Güncelleme Tarihi:
İstanbul Galata’da çok ilginç bir yer var. Birkaç sene oldu açılalı. Son derece düşündürücü, heyecan verici faaliyetler yapıyorlar. Kendilerine ‘Karanlık İşler’ adını yakıştırmışlar. Çok da iyi olmuş, çünkü mekandaki bütün etkinlikler zifiri karanlıkta cereyan ediyor. Zifiri karanlıkta akşam yemekleri organize ediliyor. Konserler yapılıyor. Bazı geceler Bukowski, Edgar Allen Poe, Dostoyevski, Woody Allen gibi yazarların eserlerinden pasajlar okunuyor. Asıl bombaya hazır olun: Zifiri karanlıkta tiyatro da yapıyorlar. Sinan Demirer ve Arascan Deniz’in oyunları yapılmış geçen sene. Ben göremedim ama çok etkileyici bir fikir. Karanlıkta kalmak, gözün devreden çıkması tabii biraz tedirgin edici bir şey. Ama diğer duyular daha fazla çalışıyor o zaman da. İster istemez, dünyaya karşı alışık olmadığınız türden bir hassasiyet geliştiriyorsunuz. Müzik de başka türlü geliyor insanın kulağına, yemeğin tadı da bambaşka algılanıyor.
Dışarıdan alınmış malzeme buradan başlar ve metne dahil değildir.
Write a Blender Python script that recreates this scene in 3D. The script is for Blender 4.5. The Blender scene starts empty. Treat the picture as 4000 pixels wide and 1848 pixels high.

Oyunculuk öğrencilerine bu türden egsersizleri sıklıkla yaptırırız. Fırsat var madem, gidip görmek lazım. Detaylar için www.karanliktayemek.com’a bakabilirsiniz. Benzer bir deneyim de Gayrettepe metrosunda konuşlanan ‘Karanlıkta Diyalog’ adlı yerleştirmede yaşanabilir. Burada da yine göz gözü görmez karanlıkta bir şehir turu atıyorsunuz. Dünyada çok fiyaka yapmış bir sergi bu. Her iki etkinlik de, insanın dünyayı algılayışına yeni bir perspektif getirmeyi amaçlayan, bunu başaran işler. Tiyatronun en katışıksız halleri bence. Kaçırmamak lazım. www.dialogistanbul.com
OPERA VE BALEDE ÖNEMLİ DEĞİŞİKLİK
Devlet Opera ve Balesi’nde önemli bir değişiklik oldu ve Rengim Gökmen’in yerine Selman Ada genel müdür olarak göreve getirildi. Bizim operamız nedense ufak tefek bir kurummuş gibi algılanıyor basında. Samsun, Antalya, Mersin, İzmir, İstanbul ve Ankara’da operamız var. Eskişehir, Bodrum, İstanbul ve Aspendos’ta her yıl düzenli festivaller yapılıyor. Dünyada örneği azdır. Seyircisi de dolu, meraklısı da çok. Selman Ada yeni bir soluk getirip, operanın daha çok sevilmesine katkıda bulunabilir. ‘Aşkı Memnu’, ‘Ali Baba ve 40 Haramiler’ ile ‘Mevlit Kantatı’ gibi Doğu’yu Batı’ya taşımayı hedefleyen işler yapmıştı. Besteler iyi de olsa bunun adı ‘Özsoy’ operasından bu yana oksidentalizmdir ve bugünkü dünyada karşılığı olmayan bir şeydir. Umarım burada ısrar etmez. Selman Ada çalışkan adamdır. Yüksek bir sanat kültürü vardır. Operayı ve üvey evlat baleyi, hak ettiği imkanlar ve ilgiye kavuşturmanın yollarını bulacaktır.